Your fate according to Austin Powers.

 

 

As the wise Austin Powers once said “I see you turned off your alarm and then closed your eyes ‘for a minute’, I too like to live dangerously”

This project let’s Austin powers cast on us his divination.

Why Austin Powers?
Because A.P is cynical in a humorist way, nasty, bold, sexual and vulgar at times. But when we are facing issues or thinking about certain serious big questions, along with this introspection comes fear and stress. Having someone life A.P be an influence on your fate is a great way to see life in a lighter perspective.

How the divination works?
you stare at this Austin button, think about a secret question and press it.
The answer to your fate according to Austin powers appears. It’s the randomness of it that sets the tone of fate.

The button is currently a sketch built on Arduino and mounted with a Max msp patch. Ideally I would like the push button to take the form of one of Austin Powers Big pimp ring:

below  video of the push button:

And here’s a screen recording from the Max msp patch changing with serial communication when the button is being pressed:

screen recording button austin

 

And here you go!

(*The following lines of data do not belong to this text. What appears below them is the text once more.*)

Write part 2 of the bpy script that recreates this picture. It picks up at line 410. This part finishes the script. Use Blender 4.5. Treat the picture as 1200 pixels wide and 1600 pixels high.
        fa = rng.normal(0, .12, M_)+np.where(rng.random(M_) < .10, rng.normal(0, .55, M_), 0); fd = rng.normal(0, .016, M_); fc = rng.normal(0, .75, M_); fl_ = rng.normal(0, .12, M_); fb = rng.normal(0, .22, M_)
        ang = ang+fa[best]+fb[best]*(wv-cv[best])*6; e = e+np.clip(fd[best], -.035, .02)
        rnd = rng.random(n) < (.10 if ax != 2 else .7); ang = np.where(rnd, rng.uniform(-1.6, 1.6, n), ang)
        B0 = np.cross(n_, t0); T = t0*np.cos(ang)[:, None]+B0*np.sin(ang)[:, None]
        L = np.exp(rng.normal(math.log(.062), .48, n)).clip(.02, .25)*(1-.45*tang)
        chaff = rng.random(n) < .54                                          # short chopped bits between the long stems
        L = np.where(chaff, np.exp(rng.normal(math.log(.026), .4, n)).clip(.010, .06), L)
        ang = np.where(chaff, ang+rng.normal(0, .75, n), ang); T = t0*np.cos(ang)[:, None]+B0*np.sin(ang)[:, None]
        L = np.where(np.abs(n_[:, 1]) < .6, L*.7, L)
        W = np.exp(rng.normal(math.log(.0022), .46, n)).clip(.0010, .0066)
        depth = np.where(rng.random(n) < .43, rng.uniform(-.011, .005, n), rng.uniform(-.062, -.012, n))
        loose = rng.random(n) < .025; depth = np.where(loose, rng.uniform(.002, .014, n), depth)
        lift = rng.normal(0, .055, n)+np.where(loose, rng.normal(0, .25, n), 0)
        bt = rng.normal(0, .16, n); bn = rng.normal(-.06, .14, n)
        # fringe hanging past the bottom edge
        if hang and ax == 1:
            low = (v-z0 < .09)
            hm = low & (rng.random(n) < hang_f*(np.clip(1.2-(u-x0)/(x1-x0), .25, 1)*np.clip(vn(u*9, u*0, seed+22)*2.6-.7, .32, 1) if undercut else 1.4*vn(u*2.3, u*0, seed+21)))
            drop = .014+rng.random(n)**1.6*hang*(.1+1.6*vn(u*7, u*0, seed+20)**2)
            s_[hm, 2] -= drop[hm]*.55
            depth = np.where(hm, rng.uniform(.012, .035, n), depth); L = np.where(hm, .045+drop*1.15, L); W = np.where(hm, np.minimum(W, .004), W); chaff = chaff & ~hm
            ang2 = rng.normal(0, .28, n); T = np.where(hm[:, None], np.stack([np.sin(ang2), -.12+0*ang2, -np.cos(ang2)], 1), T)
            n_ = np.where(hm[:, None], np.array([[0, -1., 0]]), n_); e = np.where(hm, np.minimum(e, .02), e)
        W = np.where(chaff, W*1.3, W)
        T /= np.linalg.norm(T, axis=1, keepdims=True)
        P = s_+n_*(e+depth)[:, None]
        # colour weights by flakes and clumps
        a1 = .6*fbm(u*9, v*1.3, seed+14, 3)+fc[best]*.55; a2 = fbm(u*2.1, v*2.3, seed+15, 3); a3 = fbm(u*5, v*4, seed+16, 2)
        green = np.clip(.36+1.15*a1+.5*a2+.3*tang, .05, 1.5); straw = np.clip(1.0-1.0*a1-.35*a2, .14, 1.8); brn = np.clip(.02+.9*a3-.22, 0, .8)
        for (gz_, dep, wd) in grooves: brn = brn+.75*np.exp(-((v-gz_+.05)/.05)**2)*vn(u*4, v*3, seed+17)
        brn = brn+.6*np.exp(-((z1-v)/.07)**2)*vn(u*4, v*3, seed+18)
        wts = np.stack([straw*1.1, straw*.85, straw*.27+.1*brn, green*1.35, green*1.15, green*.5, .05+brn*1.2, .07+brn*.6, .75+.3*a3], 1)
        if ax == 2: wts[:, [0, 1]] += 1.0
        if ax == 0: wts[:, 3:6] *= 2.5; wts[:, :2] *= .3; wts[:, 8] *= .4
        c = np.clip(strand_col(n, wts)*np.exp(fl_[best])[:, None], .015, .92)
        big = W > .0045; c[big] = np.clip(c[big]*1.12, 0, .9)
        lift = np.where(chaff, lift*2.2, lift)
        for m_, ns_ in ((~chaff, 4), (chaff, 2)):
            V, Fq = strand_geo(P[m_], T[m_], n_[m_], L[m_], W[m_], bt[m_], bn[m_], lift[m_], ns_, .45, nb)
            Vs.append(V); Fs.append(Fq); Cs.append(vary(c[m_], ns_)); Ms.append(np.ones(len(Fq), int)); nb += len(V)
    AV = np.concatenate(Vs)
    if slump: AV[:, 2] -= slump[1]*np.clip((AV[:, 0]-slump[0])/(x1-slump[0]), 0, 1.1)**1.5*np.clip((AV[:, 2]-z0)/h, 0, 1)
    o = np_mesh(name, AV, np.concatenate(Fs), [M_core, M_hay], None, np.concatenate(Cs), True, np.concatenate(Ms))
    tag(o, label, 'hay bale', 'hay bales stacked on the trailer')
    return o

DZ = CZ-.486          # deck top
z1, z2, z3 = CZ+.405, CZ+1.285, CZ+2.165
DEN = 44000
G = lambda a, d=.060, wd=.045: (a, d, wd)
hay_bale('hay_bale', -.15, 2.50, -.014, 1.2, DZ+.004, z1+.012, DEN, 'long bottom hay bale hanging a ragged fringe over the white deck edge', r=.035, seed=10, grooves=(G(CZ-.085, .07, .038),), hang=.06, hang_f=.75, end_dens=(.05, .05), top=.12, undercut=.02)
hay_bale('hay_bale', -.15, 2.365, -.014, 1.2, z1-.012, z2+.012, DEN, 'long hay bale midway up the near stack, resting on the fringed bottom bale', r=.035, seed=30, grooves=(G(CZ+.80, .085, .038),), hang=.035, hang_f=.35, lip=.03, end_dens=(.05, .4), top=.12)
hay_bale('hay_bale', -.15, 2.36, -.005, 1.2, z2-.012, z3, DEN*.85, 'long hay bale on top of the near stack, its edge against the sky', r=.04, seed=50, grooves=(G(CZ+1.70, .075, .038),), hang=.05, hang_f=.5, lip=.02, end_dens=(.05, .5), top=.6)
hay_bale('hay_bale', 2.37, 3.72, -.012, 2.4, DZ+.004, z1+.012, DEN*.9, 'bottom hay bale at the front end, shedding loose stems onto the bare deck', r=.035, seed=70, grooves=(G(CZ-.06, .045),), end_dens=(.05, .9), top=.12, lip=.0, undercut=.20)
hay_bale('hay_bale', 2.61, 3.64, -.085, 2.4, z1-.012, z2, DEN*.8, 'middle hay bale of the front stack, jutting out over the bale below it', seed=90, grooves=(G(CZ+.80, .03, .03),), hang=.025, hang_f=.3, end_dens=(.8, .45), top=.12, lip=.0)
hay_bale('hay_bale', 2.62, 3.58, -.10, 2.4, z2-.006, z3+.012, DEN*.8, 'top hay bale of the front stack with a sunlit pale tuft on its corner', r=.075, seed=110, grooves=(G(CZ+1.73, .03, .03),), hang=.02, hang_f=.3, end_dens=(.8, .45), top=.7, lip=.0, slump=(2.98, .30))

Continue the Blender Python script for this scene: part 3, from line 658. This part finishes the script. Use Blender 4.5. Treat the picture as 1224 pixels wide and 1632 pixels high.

The answer to your fate according to Austin powers:

Expression used and what do they mean in the Austin world:

Taken from mentalfloss:
http://mentalfloss.com/article/63573/10-swingingest-austin-powers-slang-terms

The whole theme in Austin’s world is very sexual but in a funny way.

CROSS-MOJONATION
When Austin is attacked by the fembots, he works his mojo to counter their mojo and gets “crossed mojonations,” resulting in exploding fembot heads.
Cross-mojonation plays on the term cross-pollination, the transfer of pollen from one flower to another, or else influence between diverse elements, as in different music genres. The word mojo, which might have African origins, first came into English in the 1920s. Originally referring to magical power or voodoo, the word more recently came to mean any kind of power or influence, including sexual.

JUBBLY
“Smoke started coming out of their jubblies,” Austin says of the fembots. While jubbly came to refer to a woman’s breasts in the early 1990s, it originated in the ’70s as Australian slang for something plump or fleshy, like the stomach or buttocks, and eventually came to describe a woman with large breasts.
Where the word comes from is unclear. It could be imitative of the movement of a fleshy body part, or it might come from the word jub, which is a jug for holding wine or liquor. The word jugs is also slang for a woman’s breasts.

FEMBOT
“Bring on the fembots!” Frau Farbissinia screams.
The word fembot, a female robot, has been around at least since the 1970s, according to the OED, and may have made its debut in a 1976 episode of The Bionic Woman. In the episode, a scientist replaces six secretaries at the Office of Scientific Intelligence with six deadly fembots. Later, apparently, the fembots go to Las Vegas.

WEDDING TACKLE
Like bits and pieces, meat and two veg, and twig and berries, wedding tackle is a euphemism for male genitalia. Tackle, which refers to any piece of equipment, also means penis. If wedding tackle weren’t slangy enough, Cockney rhyming slang for the phrase is witch’s cackle.

HOW’S YOUR FATHER
“I like to give my undercarriage a bit of a how’s-your-father,” says Austin. Translation: I like to have sex.
How’s your father was originally Cockney rhyming slang for lather, a state of agitation: “After the row, he was in a bit of a how’s your father.” But the phrase gained a bawdier connotation when, in the early 20th century, British comedian Harry Tate would break off in the middle of a potentially suggestive speech to address an audience member: “How’s your father?” Soon the phrase became a euphemism for sex.

THROMBO
“Don’t have a thrombo!” Austin tells Vanessa. Thrombo, slang for a fit of rage, is short for thrombus, or a blood clot. While some dictionaries cite 2002 as the year of origin for thrombo, it’s obviously at least as old as this 1997 movie.
Another British slang term for a fit of anger is eppie, which is short for “epileptic fit.”

GROOVY
You can’t have swing without groove, baby. Like swinging, groovy began as jazz slang—although about 20 years earlier, in the 1930s—and has a similar meaning: playing in a brilliant and effortless way. The word groovy comes from the phrase, in the groove, which has the same meaning.
What groove you might be asking? The groove on a vinyl record perhaps, with the idea of a record playing smoothly and not skipping or scratching.

SWINGING
The film opens in 1960s swinging London, when everyone and everything is uninhibited, lively, and hip. This sense of swinging, which originated in the late 1950s, probably comes from a slightly earlier jazz term, referring to a musician who plays with swing, as in the style of big band.
Swinging in regards to sexual promiscuity originated in the mid-1960s, as such things do.

SHAGADELIC
The Oxford English Dictionary (OED) defines shagadelic as sexy in a psychedelic way, as well as a “general term of approval.” The word was probably coined in the Austin Powers movie.



Next Step:
I would like to work the graphic better and make for it a nice push button of the ring in a nice container inspired   Austin Powers world. Also put some time to work the answers and the graphics.